The journey down this new road has been one filled with memories for everyone involved in the project.

“My most vivid memory was the other day when Childs was describing to us how his niece came up to him and told him that she loved him,” Campell says. “This guy who was an ex-convict had tears in his eyes, and with resolve, he said, ‘I will always stand up for her! She’s the reason I live. She’s what I’m fighting for.'”

Not only have these students formed ties with the exemplary people at the NCCF, but they have also built bonds with each other.

“We’re all a family,” LaPointe says. “We go to each other’s events on campus. We eat most of our meals together. We go to formals together. It’s been more than a class.”

A further goal of the project is to gather grants to send the documentary to prisoners across the country for rehabilitation purposes.

“Many of them have seen a lot of hopelessness, and have tried out other programs that didn’t help them,” LaPointe says. “It is more of a self-realization rather than finding a job. So the ultimate aim of distributing copies across the country is to send out a message of hope.”

“Childs says if he can change one person’s life through his story, his job is done,” Campbell says.

Finally, the voices of satisfaction and accomplishment echo from the faculty as well.

“We’ve been able to give them a great practical experience,” McWilliams says. “They’ve been in neighborhoods they would have never gone to. They’ve heard things they never would have in a million years.
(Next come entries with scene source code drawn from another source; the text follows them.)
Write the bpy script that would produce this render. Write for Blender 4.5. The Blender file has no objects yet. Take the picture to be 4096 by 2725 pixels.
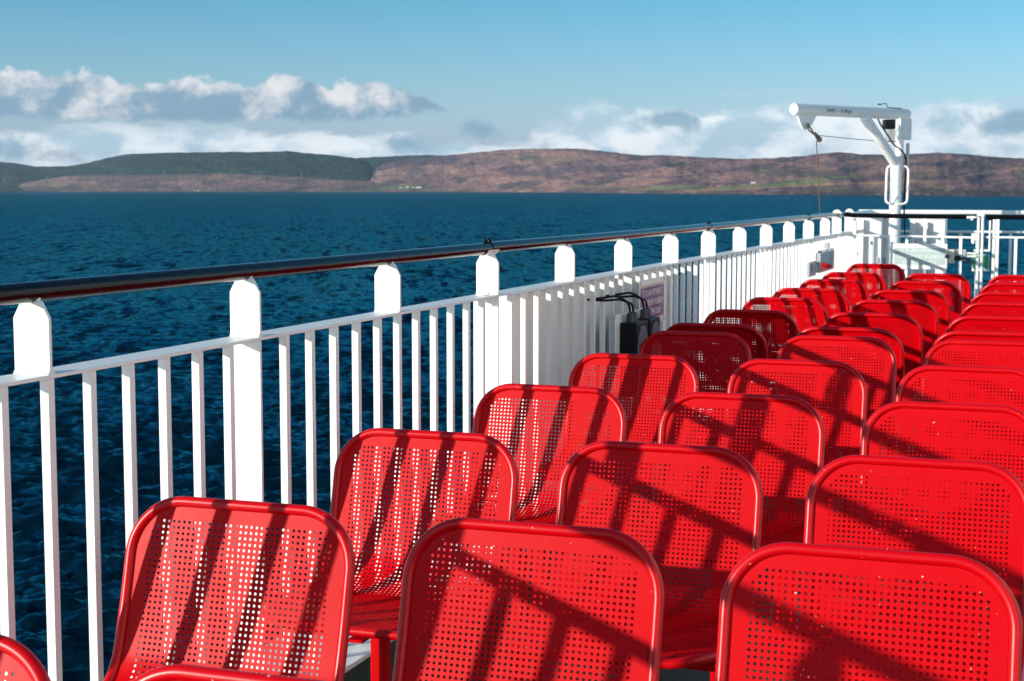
import bpy, bmesh, math, random
import numpy as np
from mathutils import Vector, Matrix, geometry
C = bpy.context.scene
COL = C.collection
R = math.radians
random.seed(5); rng = np.random.default_rng(7)

# ------------------------------------------------------------------ camera
FPX, YAW, PIT, ROL = 6209.8, 0.3430, 0.0952, 0.0004      # focal length in photo pixels (4096 wide)
CZ = 1.378
fwd = Vector((-math.sin(YAW)*math.cos(PIT), math.cos(YAW)*math.cos(PIT), -math.sin(PIT)))
rgt = Vector((math.cos(YAW), math.sin(YAW), 0)); upv = rgt.cross(fwd)
rgt, upv = math.cos(ROL)*rgt+math.sin(ROL)*upv, -math.sin(ROL)*rgt+math.cos(ROL)*upv
cam = bpy.data.objects.new("camera", bpy.data.cameras.new("camera")); COL.objects.link(cam)
cam.matrix_world = Matrix(((rgt.x, upv.x, -fwd.x, 0), (rgt.y, upv.y, -fwd.y, 0), (rgt.z, upv.z, -fwd.z, CZ), (0, 0, 0, 1)))
cam.data.sensor_width = 36; cam.data.lens = FPX/4096*36
cam.data.clip_start = .05; cam.data.clip_end = 60000
cam.data.dof.use_dof = True; cam.data.dof.focus_distance = 3.3; cam.data.dof.aperture_fstop = 16
C.camera = cam

def ray(x, y): return fwd + rgt*((x-2048)/FPX) - upv*((y-1362.5)/FPX)
def atD(x, y, D): return ray(x, y)*D + Vector((0, 0, CZ))
def atY(x, y, Y): d = ray(x, y); return d*(Y/d.y) + Vector((0, 0, CZ))
def atX(x, y, X): d = ray(x, y); return d*(X/d.x) + Vector((0, 0, CZ))

# ------------------------------------------------------------------ sun, sky, exposure
SUN = Vector((-1, -1.14, .362)).normalized()          # towards the sun
EL = math.asin(SUN.z)
sun = bpy.data.lights.new("sun", 'SUN'); sun.energy = 4.6; sun.angle = R(.5); sun.color = (1, .93, .82)
so = bpy.data.objects.new("sun", sun); COL.objects.link(so)
so.rotation_euler = SUN.to_track_quat('Z', 'Y').to_euler()
C.view_settings.view_transform = 'Standard'; C.view_settings.look = 'None'
C.view_settings.exposure = 0.35; C.view_settings.gamma = 1

class NT:
    """small helper for writing node maths"""
    def __init__(s, tree): s.t = tree
    def n(s, kind, **kw):
        nd = s.t.nodes.new(kind)
        for k, v in kw.items(): setattr(nd, k, v)
        return nd
    def put(s, sock, v):
        if isinstance(v, bpy.types.NodeSocket): s.t.links.new(v, sock)
        else: sock.default_value = v
    def m(s, op, *a, clamp=False):
        nd = s.n('ShaderNodeMath', operation=op, use_clamp=clamp)
        for i, v in enumerate(a): s.put(nd.inputs[i], v)
        return nd.outputs[0]
    def vm(s, op, *a):
        nd = s.n('ShaderNodeVectorMath', operation=op)
        for i, v in enumerate(a): s.put(nd.inputs[i], v)
        return nd.outputs[0]
    def xyz(s, x=0., y=0., z=0.):
        nd = s.n('ShaderNodeCombineXYZ')
        for i, v in enumerate((x, y, z)): s.put(nd.inputs[i], v)
        return nd.outputs[0]
    def sep(s, v):
        nd = s.n('ShaderNodeSeparateXYZ'); s.put(nd.inputs[0], v); return nd.outputs
    def ss(s, v, a, b):
        nd = s.n('ShaderNodeMapRange', interpolation_type='SMOOTHSTEP')
        s.put(nd.inputs[0], v); s.put(nd.inputs[1], a); s.put(nd.inputs[2], b)
        nd.inputs[3].default_value = 0; nd.inputs[4].default_value = 1
        return nd.outputs[0]
    def noise(s, vec, scale=1., detail=4., rough=.55, dist=0., dim='3D'):
        nd = s.n('ShaderNodeTexNoise', noise_dimensions=dim)
        if vec is not None: s.put(nd.inputs['Vector'], vec)
        nd.inputs['Scale'].default_value = scale; nd.inputs['Detail'].default_value = detail
        nd.inputs['Roughness'].default_value = rough; nd.inputs['Distortion'].default_value = dist
        return nd.outputs[0]
    def mix(s, f, a, b, kind='MIX'):
        nd = s.n('ShaderNodeMix', data_type='RGBA', blend_type=kind)
        s.put(nd.inputs[0], f); s.put(nd.inputs[6], a); s.put(nd.inputs[7], b)
        return nd.outputs[2]

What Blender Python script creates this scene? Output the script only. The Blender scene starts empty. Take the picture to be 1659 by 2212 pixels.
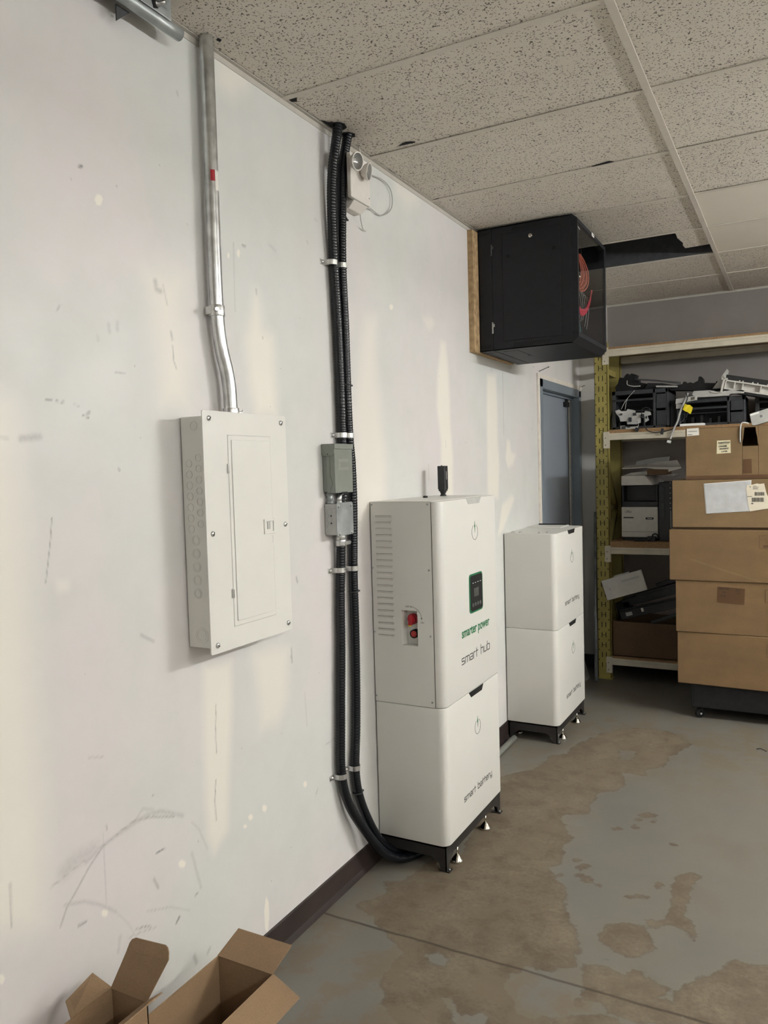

They’ve had to confront their own stereotypes and prejudices.”

Clearly, taking this class will teach one more than how to hold a camera or work with fancy software. It will prod students’ thoughts and cause them to consider the issues of social justice. It will then show students how they can make a difference, in this case through the art of film making, which in itself has the potential to spread that hunger for social justice tenfold.

“The students really stepped up”, O’Leary remarks. “Their commitment, their dedication, work ethic made the entire experience worthwhile for all of us. It really has embodied the spirit of Villanova.”

“They know what life on the streets of Philly is like. They’ve seen the cycle of poverty, the lack of father figures,” McWilliams says. “If they hadn’t had this personal experience, there’s a chance they would have stereotyped Childs. They now understand better that he wasn’t a bad human being. Rather, he was a good human being in bad circumstances. We need to remember forgiveness. With love, forgiveness and support, it will become clearer that every single person out there is worth saving.”